### REQUEST
Begin at the first line and end at the line containing "tufts on the near bank')". Extract exactly those lines.

### COLLECTED DATA
++++++++++
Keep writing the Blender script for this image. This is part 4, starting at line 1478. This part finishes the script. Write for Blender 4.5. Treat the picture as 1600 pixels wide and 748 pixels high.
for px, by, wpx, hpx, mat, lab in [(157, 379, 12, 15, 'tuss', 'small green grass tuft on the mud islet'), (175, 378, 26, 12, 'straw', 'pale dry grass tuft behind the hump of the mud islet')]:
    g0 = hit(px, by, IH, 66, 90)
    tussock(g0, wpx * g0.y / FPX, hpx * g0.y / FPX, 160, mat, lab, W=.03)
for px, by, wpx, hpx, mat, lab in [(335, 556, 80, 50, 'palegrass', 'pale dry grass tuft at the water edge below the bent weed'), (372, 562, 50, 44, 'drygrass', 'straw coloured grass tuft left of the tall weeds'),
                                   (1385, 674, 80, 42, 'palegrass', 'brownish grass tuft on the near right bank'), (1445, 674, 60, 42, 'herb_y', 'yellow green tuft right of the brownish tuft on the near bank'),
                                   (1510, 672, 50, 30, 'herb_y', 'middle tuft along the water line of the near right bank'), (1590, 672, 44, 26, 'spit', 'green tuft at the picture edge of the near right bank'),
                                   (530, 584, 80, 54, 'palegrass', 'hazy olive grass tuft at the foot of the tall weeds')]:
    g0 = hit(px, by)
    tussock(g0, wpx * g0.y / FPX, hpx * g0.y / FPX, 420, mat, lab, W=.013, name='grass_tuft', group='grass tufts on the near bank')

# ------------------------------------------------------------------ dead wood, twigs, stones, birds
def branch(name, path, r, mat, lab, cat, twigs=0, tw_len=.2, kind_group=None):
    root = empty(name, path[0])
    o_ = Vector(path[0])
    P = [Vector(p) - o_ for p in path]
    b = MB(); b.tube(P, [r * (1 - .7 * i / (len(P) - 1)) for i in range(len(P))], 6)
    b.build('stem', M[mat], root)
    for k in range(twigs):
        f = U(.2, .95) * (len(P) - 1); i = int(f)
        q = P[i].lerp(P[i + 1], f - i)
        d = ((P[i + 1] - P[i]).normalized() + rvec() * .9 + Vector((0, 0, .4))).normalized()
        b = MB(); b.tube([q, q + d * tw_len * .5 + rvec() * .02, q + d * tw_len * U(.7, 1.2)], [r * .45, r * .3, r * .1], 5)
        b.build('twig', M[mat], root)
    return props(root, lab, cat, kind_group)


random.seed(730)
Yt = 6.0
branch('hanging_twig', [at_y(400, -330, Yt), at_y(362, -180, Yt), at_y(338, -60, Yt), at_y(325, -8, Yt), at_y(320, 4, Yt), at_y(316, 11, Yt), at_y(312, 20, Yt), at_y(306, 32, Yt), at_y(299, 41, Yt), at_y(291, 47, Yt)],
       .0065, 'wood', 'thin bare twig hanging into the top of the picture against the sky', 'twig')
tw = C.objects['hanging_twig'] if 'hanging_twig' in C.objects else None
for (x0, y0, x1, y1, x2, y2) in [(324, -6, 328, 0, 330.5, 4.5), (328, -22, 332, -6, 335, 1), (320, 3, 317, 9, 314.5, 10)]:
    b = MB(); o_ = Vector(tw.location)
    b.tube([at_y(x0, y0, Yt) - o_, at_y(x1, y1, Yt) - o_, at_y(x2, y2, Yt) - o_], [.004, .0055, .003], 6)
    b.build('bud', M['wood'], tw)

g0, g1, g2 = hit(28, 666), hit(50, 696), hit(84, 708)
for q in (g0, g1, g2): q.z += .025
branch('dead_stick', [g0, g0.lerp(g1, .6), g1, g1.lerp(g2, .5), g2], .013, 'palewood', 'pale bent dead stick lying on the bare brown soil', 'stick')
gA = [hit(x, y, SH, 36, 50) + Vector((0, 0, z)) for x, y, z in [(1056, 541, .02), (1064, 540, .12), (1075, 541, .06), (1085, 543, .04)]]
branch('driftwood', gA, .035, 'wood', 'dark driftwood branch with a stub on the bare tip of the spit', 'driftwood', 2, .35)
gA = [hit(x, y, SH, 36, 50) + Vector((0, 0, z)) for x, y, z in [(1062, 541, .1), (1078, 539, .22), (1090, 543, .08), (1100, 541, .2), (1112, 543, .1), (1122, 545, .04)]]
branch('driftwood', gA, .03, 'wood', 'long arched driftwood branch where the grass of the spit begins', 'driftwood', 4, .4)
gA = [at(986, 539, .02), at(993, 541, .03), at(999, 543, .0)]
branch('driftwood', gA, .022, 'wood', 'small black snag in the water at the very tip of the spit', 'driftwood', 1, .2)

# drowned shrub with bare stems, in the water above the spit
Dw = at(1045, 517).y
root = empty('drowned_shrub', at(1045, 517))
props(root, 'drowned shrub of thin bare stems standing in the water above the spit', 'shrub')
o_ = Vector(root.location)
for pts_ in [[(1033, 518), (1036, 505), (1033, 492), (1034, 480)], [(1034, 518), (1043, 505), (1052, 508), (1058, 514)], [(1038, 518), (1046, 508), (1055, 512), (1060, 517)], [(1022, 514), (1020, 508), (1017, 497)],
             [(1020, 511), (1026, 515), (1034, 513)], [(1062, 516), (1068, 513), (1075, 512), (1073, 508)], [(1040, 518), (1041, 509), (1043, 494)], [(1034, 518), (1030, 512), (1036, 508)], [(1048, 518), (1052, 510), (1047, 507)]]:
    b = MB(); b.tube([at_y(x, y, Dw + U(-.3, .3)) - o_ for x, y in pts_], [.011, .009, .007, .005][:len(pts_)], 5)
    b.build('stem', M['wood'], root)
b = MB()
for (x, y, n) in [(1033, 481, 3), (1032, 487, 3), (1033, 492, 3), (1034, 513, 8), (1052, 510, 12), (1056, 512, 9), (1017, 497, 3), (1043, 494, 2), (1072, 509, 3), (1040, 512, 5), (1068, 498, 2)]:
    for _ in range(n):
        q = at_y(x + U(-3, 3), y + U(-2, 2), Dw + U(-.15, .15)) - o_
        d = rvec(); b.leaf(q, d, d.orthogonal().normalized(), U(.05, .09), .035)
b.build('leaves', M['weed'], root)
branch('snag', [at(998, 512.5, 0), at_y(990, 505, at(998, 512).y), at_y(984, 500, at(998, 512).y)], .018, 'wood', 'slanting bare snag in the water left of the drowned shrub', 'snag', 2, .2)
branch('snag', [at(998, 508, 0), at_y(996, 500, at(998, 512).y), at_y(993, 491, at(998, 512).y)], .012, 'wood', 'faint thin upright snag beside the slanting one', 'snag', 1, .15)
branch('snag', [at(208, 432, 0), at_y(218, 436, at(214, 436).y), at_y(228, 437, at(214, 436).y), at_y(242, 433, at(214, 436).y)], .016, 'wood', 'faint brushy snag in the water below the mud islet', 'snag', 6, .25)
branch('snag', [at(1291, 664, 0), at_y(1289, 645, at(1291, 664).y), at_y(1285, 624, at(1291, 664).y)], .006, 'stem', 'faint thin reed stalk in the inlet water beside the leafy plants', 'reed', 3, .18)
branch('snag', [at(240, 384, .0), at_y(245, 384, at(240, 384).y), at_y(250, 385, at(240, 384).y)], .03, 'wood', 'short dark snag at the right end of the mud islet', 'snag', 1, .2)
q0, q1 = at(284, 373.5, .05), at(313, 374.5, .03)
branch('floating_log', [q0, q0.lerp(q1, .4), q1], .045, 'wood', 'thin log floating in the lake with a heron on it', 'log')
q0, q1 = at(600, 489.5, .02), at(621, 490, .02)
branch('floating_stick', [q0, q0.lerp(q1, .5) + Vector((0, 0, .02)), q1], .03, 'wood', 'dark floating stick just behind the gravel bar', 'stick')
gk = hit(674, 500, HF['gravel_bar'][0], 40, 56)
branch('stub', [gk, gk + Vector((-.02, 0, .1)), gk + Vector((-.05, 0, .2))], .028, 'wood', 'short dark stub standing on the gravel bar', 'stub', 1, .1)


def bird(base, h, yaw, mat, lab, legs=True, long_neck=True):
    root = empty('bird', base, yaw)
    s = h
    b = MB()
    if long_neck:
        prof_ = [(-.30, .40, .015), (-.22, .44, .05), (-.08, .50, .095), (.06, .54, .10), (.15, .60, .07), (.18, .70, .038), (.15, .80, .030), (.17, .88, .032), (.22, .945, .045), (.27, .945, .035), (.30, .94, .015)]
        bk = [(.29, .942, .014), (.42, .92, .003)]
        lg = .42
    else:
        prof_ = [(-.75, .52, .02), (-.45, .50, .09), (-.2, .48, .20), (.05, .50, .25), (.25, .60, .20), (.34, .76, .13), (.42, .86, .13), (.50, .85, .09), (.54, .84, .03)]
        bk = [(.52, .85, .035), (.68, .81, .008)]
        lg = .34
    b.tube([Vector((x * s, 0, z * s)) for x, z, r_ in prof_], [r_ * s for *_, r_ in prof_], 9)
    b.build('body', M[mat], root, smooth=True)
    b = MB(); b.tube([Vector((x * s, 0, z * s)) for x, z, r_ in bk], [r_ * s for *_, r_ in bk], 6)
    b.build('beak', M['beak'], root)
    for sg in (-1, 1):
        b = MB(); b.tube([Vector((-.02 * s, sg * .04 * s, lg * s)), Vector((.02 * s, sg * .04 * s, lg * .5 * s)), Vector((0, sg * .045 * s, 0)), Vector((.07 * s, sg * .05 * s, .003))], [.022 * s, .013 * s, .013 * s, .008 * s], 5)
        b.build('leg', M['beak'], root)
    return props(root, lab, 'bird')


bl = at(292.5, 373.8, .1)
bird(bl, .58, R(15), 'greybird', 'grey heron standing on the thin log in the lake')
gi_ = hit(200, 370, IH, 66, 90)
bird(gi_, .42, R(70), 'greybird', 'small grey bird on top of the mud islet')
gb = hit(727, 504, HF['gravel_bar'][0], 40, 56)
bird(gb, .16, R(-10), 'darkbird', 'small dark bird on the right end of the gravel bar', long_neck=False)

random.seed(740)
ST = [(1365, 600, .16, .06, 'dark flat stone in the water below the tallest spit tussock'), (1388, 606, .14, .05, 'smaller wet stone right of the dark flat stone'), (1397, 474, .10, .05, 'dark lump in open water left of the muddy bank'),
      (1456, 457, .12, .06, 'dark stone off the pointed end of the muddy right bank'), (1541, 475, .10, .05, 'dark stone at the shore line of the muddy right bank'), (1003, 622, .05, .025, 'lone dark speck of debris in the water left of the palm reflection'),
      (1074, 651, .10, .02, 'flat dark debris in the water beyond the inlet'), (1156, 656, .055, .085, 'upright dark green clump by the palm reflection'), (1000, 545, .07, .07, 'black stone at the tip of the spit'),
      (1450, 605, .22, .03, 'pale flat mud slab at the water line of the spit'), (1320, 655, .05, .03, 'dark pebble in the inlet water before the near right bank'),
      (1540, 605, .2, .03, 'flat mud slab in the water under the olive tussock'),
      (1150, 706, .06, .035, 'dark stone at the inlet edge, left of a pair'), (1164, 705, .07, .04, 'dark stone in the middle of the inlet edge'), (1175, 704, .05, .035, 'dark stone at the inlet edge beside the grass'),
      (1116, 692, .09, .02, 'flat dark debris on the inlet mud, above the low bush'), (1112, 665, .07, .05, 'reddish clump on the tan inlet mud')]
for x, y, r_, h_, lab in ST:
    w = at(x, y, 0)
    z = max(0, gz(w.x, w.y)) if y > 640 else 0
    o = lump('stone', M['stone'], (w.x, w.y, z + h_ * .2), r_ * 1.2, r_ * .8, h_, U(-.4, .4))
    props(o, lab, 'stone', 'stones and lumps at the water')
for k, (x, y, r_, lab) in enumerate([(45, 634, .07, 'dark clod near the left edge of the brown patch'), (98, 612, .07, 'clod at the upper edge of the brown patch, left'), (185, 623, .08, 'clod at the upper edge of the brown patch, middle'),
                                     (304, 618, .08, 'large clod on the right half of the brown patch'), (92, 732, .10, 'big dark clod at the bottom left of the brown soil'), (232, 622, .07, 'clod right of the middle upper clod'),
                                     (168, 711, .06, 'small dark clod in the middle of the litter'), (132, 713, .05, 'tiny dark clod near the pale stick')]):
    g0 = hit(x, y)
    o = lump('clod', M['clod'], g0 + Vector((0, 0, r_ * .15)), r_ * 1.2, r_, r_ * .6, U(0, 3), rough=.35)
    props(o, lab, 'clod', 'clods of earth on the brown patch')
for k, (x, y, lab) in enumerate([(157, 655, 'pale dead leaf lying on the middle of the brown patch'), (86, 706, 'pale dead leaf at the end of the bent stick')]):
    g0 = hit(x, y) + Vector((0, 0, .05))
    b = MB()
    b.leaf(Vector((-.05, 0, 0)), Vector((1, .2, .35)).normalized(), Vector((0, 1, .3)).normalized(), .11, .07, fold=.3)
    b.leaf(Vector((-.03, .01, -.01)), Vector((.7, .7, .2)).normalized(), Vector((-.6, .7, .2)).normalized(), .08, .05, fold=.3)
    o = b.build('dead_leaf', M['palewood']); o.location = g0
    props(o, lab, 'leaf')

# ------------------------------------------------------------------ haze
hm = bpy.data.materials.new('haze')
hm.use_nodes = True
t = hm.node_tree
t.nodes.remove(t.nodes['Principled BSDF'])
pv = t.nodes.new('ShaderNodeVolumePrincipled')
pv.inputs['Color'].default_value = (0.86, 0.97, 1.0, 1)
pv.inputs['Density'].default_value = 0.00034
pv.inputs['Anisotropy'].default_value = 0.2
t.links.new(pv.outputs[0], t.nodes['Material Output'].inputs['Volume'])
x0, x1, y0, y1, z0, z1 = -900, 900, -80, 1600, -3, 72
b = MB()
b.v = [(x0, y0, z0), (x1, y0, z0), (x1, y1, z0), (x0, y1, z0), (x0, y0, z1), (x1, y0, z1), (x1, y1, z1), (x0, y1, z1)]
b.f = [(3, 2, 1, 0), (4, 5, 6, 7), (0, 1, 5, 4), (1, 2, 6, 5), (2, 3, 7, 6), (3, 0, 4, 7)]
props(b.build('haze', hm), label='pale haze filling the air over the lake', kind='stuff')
++++++++++
### SOLUTION TO THIS EXERCISE
Keep writing the Blender script for this image. This is part 4, starting at line 1478. This part finishes the script. Write for Blender 4.5. Treat the picture as 1600 pixels wide and 748 pixels high.
for px, by, wpx, hpx, mat, lab in [(157, 379, 12, 15, 'tuss', 'small green grass tuft on the mud islet'), (175, 378, 26, 12, 'straw', 'pale dry grass tuft behind the hump of the mud islet')]:
    g0 = hit(px, by, IH, 66, 90)
    tussock(g0, wpx * g0.y / FPX, hpx * g0.y / FPX, 160, mat, lab, W=.03)
for px, by, wpx, hpx, mat, lab in [(335, 556, 80, 50, 'palegrass', 'pale dry grass tuft at the water edge below the bent weed'), (372, 562, 50, 44, 'drygrass', 'straw coloured grass tuft left of the tall weeds'),
                                   (1385, 674, 80, 42, 'palegrass', 'brownish grass tuft on the near right bank'), (1445, 674, 60, 42, 'herb_y', 'yellow green tuft right of the brownish tuft on the near bank'),
                                   (1510, 672, 50, 30, 'herb_y', 'middle tuft along the water line of the near right bank'), (1590, 672, 44, 26, 'spit', 'green tuft at the picture edge of the near right bank'),
                                   (530, 584, 80, 54, 'palegrass', 'hazy olive grass tuft at the foot of the tall weeds')]:
    g0 = hit(px, by)
    tussock(g0, wpx * g0.y / FPX, hpx * g0.y / FPX, 420, mat, lab, W=.013, name='grass_tuft', group='grass tufts on the near bank')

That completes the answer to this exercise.